Zum Abschluss des gelungenen ersten WM-Abends ging es dann nochmal an den Elbstrand, um in lustiger Runde mit unseren seltsamen Kinder-Metallern die Abendsonne zu genießen.... Und auch das erste Spiel in Hamburg ließ stimmungsmäßig kaum Wünsche offen. Schon seit Tagen wimmelte es in der Hansestadt nur so von Argentiniern, die mit Stadtkarten bewaffnet durch die S-Bahnen irrten. Und am Dienstag waren dann auch zahlreiche Ivorer (ich hab mir sagen lassen, die nennt man so) mit Fahnen und bunten "Trachten" im ganzen Stadtgebiet zu bewundern. Ganz zu schweigen von den vielen tausend Schweden, die offenbar einfach zum Mitfeiern rübergekommen sind - großartig!


Nach dem argentinischen Sieg wurde dann auch die Kreuzung an unserer Straße stundenlang zur Partymeile für die zurückkommenden Argentinier, die von unseren Nachbarn gleich mit Leuchtraketen begrüßt wurden. Sogar ein gewisser Herr Diego Armando M. soll mit seiner Limousine vorbeigekommen sein - leider war ich da schon unter der Dusche...
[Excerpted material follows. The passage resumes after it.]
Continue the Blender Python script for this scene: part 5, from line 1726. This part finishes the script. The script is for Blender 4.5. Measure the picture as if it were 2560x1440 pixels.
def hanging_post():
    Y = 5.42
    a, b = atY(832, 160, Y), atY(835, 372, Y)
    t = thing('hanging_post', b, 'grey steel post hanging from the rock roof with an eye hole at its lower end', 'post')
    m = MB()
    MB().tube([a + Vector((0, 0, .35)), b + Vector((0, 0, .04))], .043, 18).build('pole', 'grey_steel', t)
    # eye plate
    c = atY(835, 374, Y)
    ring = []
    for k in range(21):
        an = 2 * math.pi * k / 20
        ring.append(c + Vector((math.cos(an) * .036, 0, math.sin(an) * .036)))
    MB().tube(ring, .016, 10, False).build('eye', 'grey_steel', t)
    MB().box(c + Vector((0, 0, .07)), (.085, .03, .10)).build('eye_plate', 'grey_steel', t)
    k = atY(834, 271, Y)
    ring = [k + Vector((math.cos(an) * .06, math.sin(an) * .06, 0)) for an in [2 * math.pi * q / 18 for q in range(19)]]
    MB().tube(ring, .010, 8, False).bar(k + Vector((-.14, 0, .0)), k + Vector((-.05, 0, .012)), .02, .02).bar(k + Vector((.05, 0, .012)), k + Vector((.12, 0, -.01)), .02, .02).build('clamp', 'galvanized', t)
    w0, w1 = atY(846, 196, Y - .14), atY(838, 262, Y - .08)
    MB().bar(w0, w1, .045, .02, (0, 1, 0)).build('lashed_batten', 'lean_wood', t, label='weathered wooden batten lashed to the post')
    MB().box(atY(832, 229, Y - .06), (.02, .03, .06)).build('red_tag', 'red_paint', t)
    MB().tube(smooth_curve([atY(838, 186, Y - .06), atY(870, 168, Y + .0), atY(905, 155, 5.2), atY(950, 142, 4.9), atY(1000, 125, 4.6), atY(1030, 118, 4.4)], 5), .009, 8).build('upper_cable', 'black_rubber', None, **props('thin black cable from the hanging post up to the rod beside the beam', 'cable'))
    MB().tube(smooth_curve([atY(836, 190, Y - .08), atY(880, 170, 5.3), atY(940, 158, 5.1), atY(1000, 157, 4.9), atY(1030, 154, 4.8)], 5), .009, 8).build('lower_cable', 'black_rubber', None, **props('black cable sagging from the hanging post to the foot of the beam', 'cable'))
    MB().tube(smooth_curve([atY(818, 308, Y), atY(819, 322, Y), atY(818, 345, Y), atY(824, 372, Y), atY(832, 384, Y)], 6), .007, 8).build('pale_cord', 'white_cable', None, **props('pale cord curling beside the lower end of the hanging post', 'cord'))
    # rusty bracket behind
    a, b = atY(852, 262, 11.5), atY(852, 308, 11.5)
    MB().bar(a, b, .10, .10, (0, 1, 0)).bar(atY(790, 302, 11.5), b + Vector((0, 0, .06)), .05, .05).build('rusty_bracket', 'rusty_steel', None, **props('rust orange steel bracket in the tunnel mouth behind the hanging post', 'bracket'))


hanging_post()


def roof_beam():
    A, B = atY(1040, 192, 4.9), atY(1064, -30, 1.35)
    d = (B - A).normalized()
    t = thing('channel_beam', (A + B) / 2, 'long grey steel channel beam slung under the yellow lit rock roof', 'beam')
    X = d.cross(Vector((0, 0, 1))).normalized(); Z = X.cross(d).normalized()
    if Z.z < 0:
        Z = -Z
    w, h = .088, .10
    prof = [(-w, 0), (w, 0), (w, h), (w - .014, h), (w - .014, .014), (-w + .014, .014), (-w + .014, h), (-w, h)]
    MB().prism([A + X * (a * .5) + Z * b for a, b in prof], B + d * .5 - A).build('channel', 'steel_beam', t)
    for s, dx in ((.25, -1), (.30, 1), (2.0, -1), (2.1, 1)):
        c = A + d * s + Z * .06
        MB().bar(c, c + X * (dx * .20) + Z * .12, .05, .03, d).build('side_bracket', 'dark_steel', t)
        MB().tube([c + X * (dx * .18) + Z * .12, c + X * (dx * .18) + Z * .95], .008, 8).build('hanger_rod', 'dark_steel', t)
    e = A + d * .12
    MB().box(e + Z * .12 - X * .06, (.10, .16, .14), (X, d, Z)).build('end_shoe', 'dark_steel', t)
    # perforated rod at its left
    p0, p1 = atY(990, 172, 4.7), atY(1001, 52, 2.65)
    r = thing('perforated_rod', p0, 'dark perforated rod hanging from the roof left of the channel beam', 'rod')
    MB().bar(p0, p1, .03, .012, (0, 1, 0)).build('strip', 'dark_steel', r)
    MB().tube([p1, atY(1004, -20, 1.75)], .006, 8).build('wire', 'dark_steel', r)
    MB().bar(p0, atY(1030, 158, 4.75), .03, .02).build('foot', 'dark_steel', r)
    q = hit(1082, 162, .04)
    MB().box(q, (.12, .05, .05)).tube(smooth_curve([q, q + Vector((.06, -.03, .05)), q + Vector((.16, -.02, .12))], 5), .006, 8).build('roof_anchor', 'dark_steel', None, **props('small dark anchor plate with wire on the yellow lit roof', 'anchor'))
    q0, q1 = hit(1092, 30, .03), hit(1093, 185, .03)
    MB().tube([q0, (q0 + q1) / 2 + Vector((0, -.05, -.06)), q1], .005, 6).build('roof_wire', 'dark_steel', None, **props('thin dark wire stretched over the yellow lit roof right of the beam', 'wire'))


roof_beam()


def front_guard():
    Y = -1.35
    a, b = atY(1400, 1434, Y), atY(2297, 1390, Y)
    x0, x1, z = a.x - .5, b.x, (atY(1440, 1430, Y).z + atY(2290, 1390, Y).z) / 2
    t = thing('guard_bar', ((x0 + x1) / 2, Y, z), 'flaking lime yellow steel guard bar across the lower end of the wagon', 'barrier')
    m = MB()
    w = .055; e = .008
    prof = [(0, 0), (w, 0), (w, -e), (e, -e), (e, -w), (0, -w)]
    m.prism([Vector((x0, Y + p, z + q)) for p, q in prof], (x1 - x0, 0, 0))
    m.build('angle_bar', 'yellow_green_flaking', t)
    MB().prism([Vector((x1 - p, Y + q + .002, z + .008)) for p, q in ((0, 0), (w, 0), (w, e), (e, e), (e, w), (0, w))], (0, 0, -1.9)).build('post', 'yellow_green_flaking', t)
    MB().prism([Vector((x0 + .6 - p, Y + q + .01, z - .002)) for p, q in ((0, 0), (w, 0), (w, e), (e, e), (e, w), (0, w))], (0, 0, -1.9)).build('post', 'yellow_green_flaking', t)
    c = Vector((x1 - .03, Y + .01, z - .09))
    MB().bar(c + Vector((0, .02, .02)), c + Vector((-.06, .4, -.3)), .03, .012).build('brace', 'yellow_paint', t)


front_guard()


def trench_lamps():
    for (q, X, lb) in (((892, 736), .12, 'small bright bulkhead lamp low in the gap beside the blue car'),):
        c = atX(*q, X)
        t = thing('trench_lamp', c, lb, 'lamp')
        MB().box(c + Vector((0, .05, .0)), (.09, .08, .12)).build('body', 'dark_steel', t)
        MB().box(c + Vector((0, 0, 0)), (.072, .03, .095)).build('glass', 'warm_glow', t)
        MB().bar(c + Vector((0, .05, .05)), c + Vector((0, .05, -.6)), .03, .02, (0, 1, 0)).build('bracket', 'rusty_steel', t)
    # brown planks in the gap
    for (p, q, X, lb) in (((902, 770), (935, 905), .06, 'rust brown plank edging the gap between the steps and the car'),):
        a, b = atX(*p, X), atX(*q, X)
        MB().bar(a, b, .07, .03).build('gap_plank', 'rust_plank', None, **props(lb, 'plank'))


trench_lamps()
Man kann nur hoffen, dass Euphorie und Sommerwetter noch ein bisschen anhalten - dann bleibt die Weltmeisterschaft eine echte Party!

2006/06/08

So langsam...


...macht es sich sogar bei einem FIFA-Hasser wie mir in den letzten Tagen merkbar: das viel herbeigeredete WM-Fieber. Denn irgendwie ist es schon - trotz Coca-Cola und MacDonalds-Müll - etwas besonderes, in einer Stadt zu leben, auf die in den nächsten Wochen die ganze Fußballwelt schauen wird. Und wer sich mal zurückerinnert, dem wird auffallen, wie stark sich Hamburg in den letzten Jahren auf dieses eine Event vorbereitet hat: Kaum ein Bauprojekt, ohne den Hinweis auf die kommende Fußball-WM. Teilweise glich die Stadt einer einzigen Großbaustelle. Vieles ist jetzt endlich fertig, manches auch noch immer im Bau. Auf jeden Fall scheint sich ein jeder irgendwie fein gemacht zu haben, um sich perfekt zu präsentieren wenn "die Welt" mal zu Besuch ist. Von kleinen Länderfähnchen in Fenstern und Autos bis hin zu den "Blue Goals" über den Dächern der Stadt...


Die nächsten Tage und Wochen werde ich deshalb mit der Kamera im Gepäck versuchen, ein bisschen vom WM-Flair einzufangen, wo es sich denn blicken lässt.